Sejak saat itulah penulis mulai bisa menggunakan QRIS untuk transaksi pembayaran. Memang praktis tapi handphone yang kita miliki harus siap setiap saat termasuk quotanya.
Jika membandingkan transaksi menggunakan kartu debit dan QRIS dari sisi waktu, maka hasil studi yang penulis lakukan menghasilkan data:
- Debit = 1 ~ 2 menit
- QRIS = 20 detik
Perbedaan waktu yang cukup signifikan, apalagi kalau ada antrian yang mengular saat pembayaran di kasir. Para pengantri, terutama emak-emak, tentu tidak akan ngomel-ngomel.

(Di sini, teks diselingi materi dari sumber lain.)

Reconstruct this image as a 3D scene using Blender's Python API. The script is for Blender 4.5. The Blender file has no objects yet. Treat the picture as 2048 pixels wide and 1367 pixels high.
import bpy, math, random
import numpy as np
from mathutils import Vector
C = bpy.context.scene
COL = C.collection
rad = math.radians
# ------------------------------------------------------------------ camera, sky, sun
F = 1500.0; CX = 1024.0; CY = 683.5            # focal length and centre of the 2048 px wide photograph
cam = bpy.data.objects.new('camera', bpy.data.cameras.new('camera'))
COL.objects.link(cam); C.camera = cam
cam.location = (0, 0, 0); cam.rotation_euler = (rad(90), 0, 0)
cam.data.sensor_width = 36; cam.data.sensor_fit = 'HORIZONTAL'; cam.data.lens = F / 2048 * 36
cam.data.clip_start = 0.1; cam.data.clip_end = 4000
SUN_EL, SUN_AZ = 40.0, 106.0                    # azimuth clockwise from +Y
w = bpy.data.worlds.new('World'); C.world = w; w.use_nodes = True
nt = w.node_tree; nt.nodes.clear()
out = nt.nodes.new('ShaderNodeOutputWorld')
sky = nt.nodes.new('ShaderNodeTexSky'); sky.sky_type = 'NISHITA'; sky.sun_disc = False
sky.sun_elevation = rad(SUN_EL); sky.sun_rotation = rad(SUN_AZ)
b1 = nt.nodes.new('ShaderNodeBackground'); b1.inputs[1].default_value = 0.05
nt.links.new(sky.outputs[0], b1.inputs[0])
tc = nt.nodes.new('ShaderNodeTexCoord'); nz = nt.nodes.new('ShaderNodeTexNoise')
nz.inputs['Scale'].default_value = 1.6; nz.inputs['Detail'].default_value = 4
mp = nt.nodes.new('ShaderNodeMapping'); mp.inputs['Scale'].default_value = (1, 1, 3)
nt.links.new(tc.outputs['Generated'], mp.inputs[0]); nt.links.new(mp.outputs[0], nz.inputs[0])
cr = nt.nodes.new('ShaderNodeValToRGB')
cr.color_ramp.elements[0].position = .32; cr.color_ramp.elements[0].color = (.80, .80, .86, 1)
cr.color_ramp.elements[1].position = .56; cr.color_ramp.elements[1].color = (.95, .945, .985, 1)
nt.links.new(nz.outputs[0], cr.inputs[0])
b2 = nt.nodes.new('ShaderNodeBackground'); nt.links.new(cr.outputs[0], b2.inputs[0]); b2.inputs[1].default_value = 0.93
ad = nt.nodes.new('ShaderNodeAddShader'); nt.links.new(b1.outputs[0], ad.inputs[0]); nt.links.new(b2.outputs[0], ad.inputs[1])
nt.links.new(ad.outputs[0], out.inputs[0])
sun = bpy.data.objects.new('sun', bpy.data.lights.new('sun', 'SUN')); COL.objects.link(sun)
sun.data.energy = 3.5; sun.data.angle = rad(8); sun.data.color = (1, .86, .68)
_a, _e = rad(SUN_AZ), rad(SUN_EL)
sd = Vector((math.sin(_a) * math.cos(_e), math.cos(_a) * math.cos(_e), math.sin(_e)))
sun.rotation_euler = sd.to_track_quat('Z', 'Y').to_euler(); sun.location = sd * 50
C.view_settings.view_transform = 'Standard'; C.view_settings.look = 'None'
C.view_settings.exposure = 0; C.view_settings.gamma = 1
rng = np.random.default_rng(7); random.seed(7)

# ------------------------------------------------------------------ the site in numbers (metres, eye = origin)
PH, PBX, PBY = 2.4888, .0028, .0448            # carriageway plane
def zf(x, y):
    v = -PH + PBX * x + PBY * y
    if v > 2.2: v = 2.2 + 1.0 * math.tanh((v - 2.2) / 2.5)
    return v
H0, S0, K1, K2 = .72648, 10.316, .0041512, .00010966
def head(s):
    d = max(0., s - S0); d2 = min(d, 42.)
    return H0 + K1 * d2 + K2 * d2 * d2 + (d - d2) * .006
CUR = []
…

Nah jika membandingkan biaya transaksi belanja antara QRIS dengan kartu made in Amerika (Visa atau Mastercard):
- Kartu = 1,75%
- QRIS = 0,3% ~ 0,7% (tergantung kategori pelaku usaha)

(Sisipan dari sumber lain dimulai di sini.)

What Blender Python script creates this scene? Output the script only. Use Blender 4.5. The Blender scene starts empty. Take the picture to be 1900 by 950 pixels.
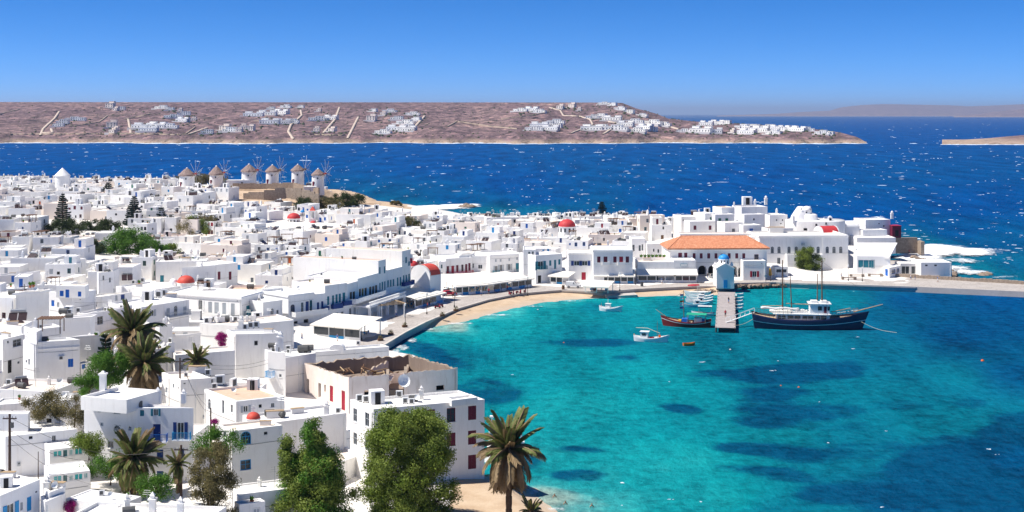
import bpy, bmesh, math, random
import numpy as np
from mathutils import Vector, Matrix
R = math.radians
random.seed(7)
rng = np.random.default_rng(7)
scene = bpy.context.scene
COL = scene.collection

# ------------------------------------------------------------------ camera
CAM_H, FPX, HOR = 50.0, 2400.0, 211.0          # eye height, focal length in photo pixels, row of the horizon
cd = bpy.data.cameras.new('camera'); cam = bpy.data.objects.new('camera', cd); COL.objects.link(cam)
cam.location = (0, 0, CAM_H); cam.rotation_euler = (R(90), 0, 0)
cd.sensor_fit = 'HORIZONTAL'; cd.sensor_width = 36.0; cd.lens = 36.0*FPX/1900.0
cd.shift_y = -(475.0-HOR)/1900.0
cd.clip_start = 1.0; cd.clip_end = 200000.0
scene.camera = cam

# ------------------------------------------------------------------ sky and sun
SUN_EL, SUN_AZ = 56.0, -95.0                   # azimuth from the view direction (+Y), negative = left
w = bpy.data.worlds.new('World'); scene.world = w; w.use_nodes = True
nt = w.node_tree; nt.nodes.clear()
sky = nt.nodes.new('ShaderNodeTexSky'); sky.sky_type = 'NISHITA'; sky.sun_disc = False
sky.sun_elevation = R(SUN_EL); sky.sun_rotation = R(SUN_AZ)
sky.altitude = 0; sky.air_density = 0.3; sky.dust_density = 0.0; sky.ozone_density = 10.0
bg = nt.nodes.new('ShaderNodeBackground'); bg.inputs[1].default_value = 0.086
hs = nt.nodes.new('ShaderNodeHueSaturation'); hs.inputs['Saturation'].default_value = 1.2
out = nt.nodes.new('ShaderNodeOutputWorld')
nt.links.new(sky.outputs[0], hs.inputs['Color']); nt.links.new(hs.outputs[0], bg.inputs[0]); nt.links.new(bg.outputs[0], out.inputs[0])
ld = bpy.data.lights.new('sun', 'SUN'); ld.energy = 3.6; ld.angle = R(0.5); ld.color = (1.0, 0.95, 0.87)
sun = bpy.data.objects.new('sun', ld); COL.objects.link(sun)
_d = Vector((math.sin(R(SUN_AZ))*math.cos(R(SUN_EL)), math.cos(R(SUN_AZ))*math.cos(R(SUN_EL)), math.sin(R(SUN_EL))))
sun.rotation_euler = _d.to_track_quat('Z', 'Y').to_euler(); sun.location = _d*300

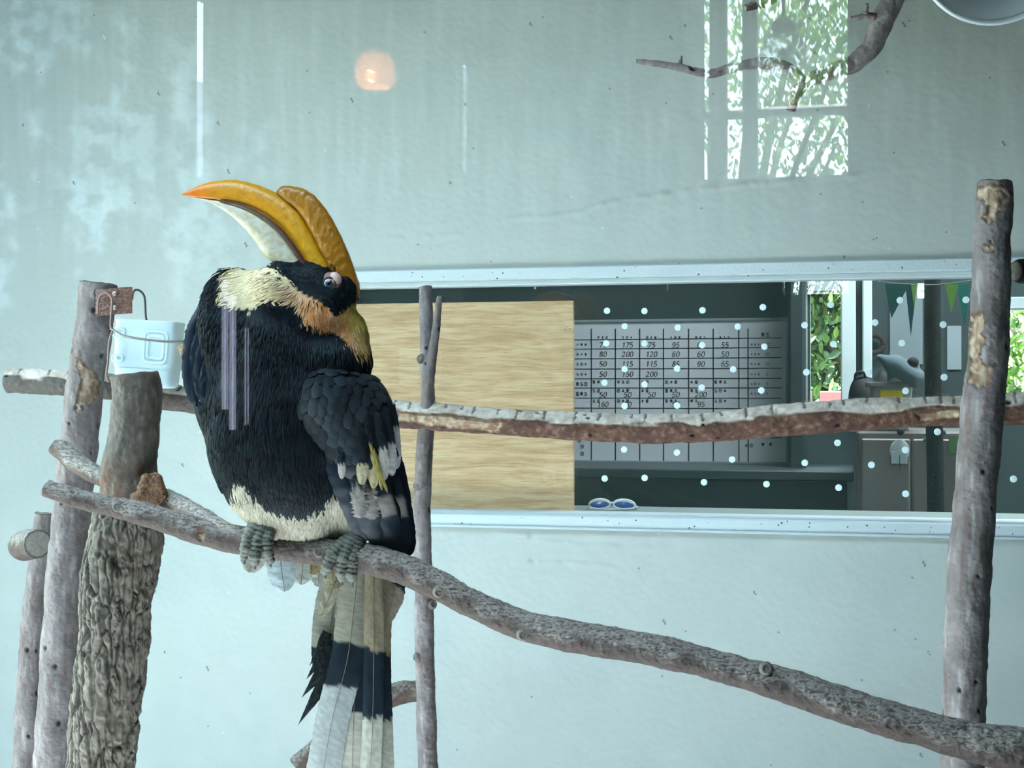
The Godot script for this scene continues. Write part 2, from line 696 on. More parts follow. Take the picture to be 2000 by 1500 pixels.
func lights() -> void:
	var c := Camera3D.new()
	c.name = "camera"
	c.position = cam_pos
	c.basis = cb
	c.fov = rad_to_deg(2.0 * atan(750.0 / F))
	c.near = 0.02
	c.far = 200.0
	add_child(c)
	c.current = true
	var e := Environment.new()
	e.background_mode = Environment.BG_SKY
	var sm := ProceduralSkyMaterial.new()
	sm.sky_top_color = Color(0.78, 0.92, 1.0)
	sm.sky_horizon_color = Color(0.86, 0.96, 1.0)
	sm.ground_bottom_color = Color(0.42, 0.42, 0.38)
	sm.ground_horizon_color = Color(0.75, 0.8, 0.8)
	sm.sky_curve = 0.2
	e.sky = Sky.new()
	e.sky.sky_material = sm
	e.background_energy_multiplier = 9.0
	e.tonemap_mode = Environment.TONE_MAPPER_LINEAR
	e.tonemap_exposure = 2.38
	e.sdfgi_enabled = true
	e.ssao_enabled = true
	e.ssil_enabled = true
	var we := WorldEnvironment.new()
	we.name = "world_environment"
	we.environment = e
	add_child(we)
	var sun := DirectionalLight3D.new()
	sun.name = "sun"
	sun.light_energy = 15.0
	sun.light_color = Color(1.0, 0.985, 0.965)
	sun.light_angular_distance = 0.6
	sun.shadow_enabled = true
	add_child(sun)
	sun.look_at_from_position(Vector3(-0.3, 6.0, 1.45), Vector3(0, 0, 0))

# ------------------------------------------------------------------ room shell
const XL := -2.0
const XR := 2.7
const TOP := 3.1
const WIN_T := 1.846
const WIN_B := 1.236
var win_l := -0.5
var win_r := 2.2

func wall_material() -> StandardMaterial3D:
	# plaster: pale green paint, lime bloom and run marks, dark specks
	var w := 1400
	var h := 1040
	var im := Image.create(w, h, false, Image.FORMAT_RGB8)
	var hm := Image.create(w, h, false, Image.FORMAT_RF)
	var a := FastNoiseLite.new()
	a.seed = 21
	a.frequency = 0.006
	a.fractal_octaves = 4
	var b := FastNoiseLite.new()
	b.seed = 33
	b.frequency = 0.03
	b.fractal_octaves = 3
	var base := Color(0.712, 0.73, 0.709)
	var bloom := Color(0.87, 0.915, 0.92)
	var gray := Color(0.635, 0.675, 0.66)
	for y in h:
		var wy := TOP - TOP * y / h
		for x in w:
			var wx := XL + (XR - XL) * x / w
			var n1 := a.get_noise_2d(x * 2.2, y * 0.55)
			var n2 := a.get_noise_2d(x + 900.0, y * 1.0)
			var n3 := b.get_noise_2d(x * 2.4, y * 0.22)
			var n4 := b.get_noise_2d(x * 1.3, y * 1.3 + 500.0)
			var k := smoothstep(-0.2, -1.3, wx) * smoothstep(1.5, 2.0, wy)
			var lime := smoothstep(-0.08, 0.42, n1 * 0.7 + n2 * 0.7 + n4 * 0.25 + k * 0.32 - 0.14)
			var c := base.lerp(bloom, lime * (0.10 + 0.55 * k) * clampf(0.75 + n4 * 1.5, 0.2, 1.0))
			c = c.lerp(gray, clampf(n3 * 1.1 - 0.05, 0.0, 0.5) * smoothstep(1.75, 2.1, wy) * 0.4)
			c = c.lerp(bloom, clampf(-n3 * 1.1 - 0.12, 0.0, 0.5) * smoothstep(1.7, 2.2, wy) * 0.28)
			c = c.lerp(gray, clampf(n2 * 0.7, 0, 0.3))
			im.set_pixel(x, y, c)
			hm.set_pixel(x, y, Color(0.5 + n4 * 0.06 + b.get_noise_2d(x * 5.0, y * 5.0) * 0.05 + lime * 0.1 * k, 0, 0))
	# rendered seams across the wall, raised
	for ln in [[[700, 452], [900, 436], [1100, 420], [1240, 388], [1420, 366], [1640, 345], [1790, 330]], [[830, 1062], [1000, 1050], [1180, 1070], [1400, 1062]], [[930, 1108], [1100, 1100], [1240, 1120]], [[715, 470], [860, 462], [1010, 470]]]:
		var pts := []
		for q in ln:
			pts.append(Vector2(q[0], q[1]))
		var done := -1
		for k in 900:
			var q: Vector2 = cat(pts, k / 899.0)
			var p := W(q.x, q.y + 5.0 * b.get_noise_1d(q.x * 0.35))
			var ix := int((p.x - XL) / (XR - XL) * w)
			var fy := (TOP - p.y) / TOP * h
			if ix == done or ix < 1 or ix >= w or fy < 8 or fy > h - 8:
				continue
			done = ix
			var amp := 0.36 * sin(PI * k / 899.0) * clampf(0.4 + b.get_noise_1d(q.x * 0.5 + 300.0) * 1.6, 0, 1)
			for dy in range(-7, 5):
				var iy := int(fy) + dy
				var v := hm.get_pixel(ix, iy).r
				hm.set_pixel(ix, iy, Color(v + amp * exp(-pow((iy - fy + 1.0) / 2.4, 2.0)), 0, 0))
	rng.seed = 77
	for k in 520:
		var cx := rng.randi_range(5, w - 6)
		var cy := rng.randi_range(5, h - 6)
		var dark := rng.randf() < 0.7
		var len := rng.randi_range(1, 4) if rng.randf() < 0.5 else 1
		for q in len:
			im.set_pixel(cx + q / 2, cy + q, Color(0.36, 0.42, 0.40) if dark else Color(0.84, 0.9, 0.88))
	var m := StandardMaterial3D.new()
	m.albedo_texture = ImageTexture.create_from_image(im)
	m.heightmap_enabled = true
	m.heightmap_texture = ImageTexture.create_from_image(hm)
	m.heightmap_scale = 1.1
	m.roughness = 0.62
	m.metallic_specular = 0.45
	return m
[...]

Pantesan ya, Amerika menolak QRIS karena biaya transaksi yang kita lakukan tidak akan masuk ke Amerika dulu sehingga perusahaan-perusahaan pembayaran Amerika tidak lagi mendapatkan keuntungan dari transaksi.
Memang di luar nurul juga sih, ibarat kata, masa iya kita jajan sate di pinggir jalan, perusahaan sono dapet komisi?
Saat ini QRIS sudah merambah ke negara-negara Asean bahkan akan resmi digunakan di Jepang dan Cina pada tanggal 17 Agustus 2025. Negara-negara lain akan menyusul.
Amerika tentu tidak tinggal diam. Selain protes soal QRIS, beberapa kebijakan aneh telah disuarakan. Misalnya tarif impor produk Indonesia ke Amerika yang bergonta-ganti nilainya dari 32% menjadi 19%, terkesan suka-suka tergantung sikon serta syarat dan ketentuan berlaku.
Indonesia pun tidak tinggal diam. Tim negosiasi sudah bolak-balik ke Amerika dan hasilnya masih tunggu perkembangan informasi lebih lanjut.